Can you say this in laymen's terms? I have absolutely no clue what you are talking about.
I agree that intelligence is not a matter of choice. But faith? I define faith as belief in the supernatural force's conducting changes in the physical world.
I am still out on that. I don't know. Child-age indoctrination certainly plays a huge role in the faith of a person. Yet, people have reversed their faiths. Atheists becoming faithful, and vice versa.
I dunno. It is largely NOT a matter of choice, but with a lot of effort, perseverance, and thinking, it just may be in certain select individuals.
Perhaps whether or not it occurs to someone that it is a matter of choice is a matter of intelligence.

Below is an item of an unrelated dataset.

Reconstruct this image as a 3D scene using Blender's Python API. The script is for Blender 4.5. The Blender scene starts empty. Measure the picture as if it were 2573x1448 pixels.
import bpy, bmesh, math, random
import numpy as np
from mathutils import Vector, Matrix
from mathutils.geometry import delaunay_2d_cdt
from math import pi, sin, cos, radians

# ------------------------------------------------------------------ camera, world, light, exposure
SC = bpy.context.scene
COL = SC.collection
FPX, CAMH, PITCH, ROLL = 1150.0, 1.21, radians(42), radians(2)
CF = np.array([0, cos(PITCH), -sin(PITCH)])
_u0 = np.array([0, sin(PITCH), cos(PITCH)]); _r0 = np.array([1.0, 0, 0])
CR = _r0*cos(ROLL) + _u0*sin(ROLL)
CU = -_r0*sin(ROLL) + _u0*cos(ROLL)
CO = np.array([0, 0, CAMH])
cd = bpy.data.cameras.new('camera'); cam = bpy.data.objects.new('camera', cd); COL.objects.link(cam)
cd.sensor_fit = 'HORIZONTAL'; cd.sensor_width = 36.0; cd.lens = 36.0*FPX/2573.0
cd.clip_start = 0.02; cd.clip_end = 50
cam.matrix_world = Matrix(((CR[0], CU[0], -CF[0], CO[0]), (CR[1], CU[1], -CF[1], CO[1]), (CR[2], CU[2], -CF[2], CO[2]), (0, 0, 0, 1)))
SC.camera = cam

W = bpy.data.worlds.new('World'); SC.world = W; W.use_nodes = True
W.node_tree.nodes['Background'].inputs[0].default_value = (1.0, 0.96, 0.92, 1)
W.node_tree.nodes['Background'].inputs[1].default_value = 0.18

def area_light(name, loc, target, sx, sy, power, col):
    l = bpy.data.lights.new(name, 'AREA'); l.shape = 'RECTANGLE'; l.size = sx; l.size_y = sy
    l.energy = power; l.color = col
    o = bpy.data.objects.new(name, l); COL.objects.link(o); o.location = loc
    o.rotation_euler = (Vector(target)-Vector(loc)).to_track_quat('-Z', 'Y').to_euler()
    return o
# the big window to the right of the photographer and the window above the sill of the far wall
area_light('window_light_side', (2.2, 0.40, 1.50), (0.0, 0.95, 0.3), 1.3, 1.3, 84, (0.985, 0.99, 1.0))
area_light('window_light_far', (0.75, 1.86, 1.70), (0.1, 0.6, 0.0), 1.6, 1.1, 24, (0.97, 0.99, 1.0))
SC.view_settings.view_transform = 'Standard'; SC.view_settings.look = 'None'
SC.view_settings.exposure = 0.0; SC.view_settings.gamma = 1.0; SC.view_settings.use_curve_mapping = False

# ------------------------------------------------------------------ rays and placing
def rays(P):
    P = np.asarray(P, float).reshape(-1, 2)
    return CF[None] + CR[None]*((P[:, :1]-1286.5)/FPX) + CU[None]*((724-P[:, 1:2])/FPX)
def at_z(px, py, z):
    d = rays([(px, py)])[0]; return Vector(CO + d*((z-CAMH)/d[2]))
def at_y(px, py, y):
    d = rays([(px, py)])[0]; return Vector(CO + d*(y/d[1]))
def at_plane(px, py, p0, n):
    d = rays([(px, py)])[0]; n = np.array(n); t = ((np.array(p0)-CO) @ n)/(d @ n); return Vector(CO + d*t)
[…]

I'm lost too bruh! :groan:
Flattery will get you everywhere. :-)
Okay, I read it ten times and I think I have a pretty good grip on this. Doxastic - relating to belief, to dogma. It's all clear now.
1. Either you accept Christianity OR you reject Christianity
2. If you accept Christianity, you lack intelligence
3. If you reject Christianity, you lack faith
Ergo
4. You either lack intelligence or you lack faith
Nobody likes to lack anything now do they?
I propose a counterdilemma, Protagorian style.
5. If you accept Christianity, you possess faith
6. If you reject Christianity, you possess intelligence
See?
Now, instead of lacking intelligence or faith, you possess intelligence or faith!
Hats off to the amazing Protagoras! Go sophists, go!
By "someone" I did not mean some particular someone.
Too late. Compliment already taken, even if it had been unintended. No harem done, you only made my day, that's all. Is that so wrong? :-)
I think it best to take compliments wherever we find them.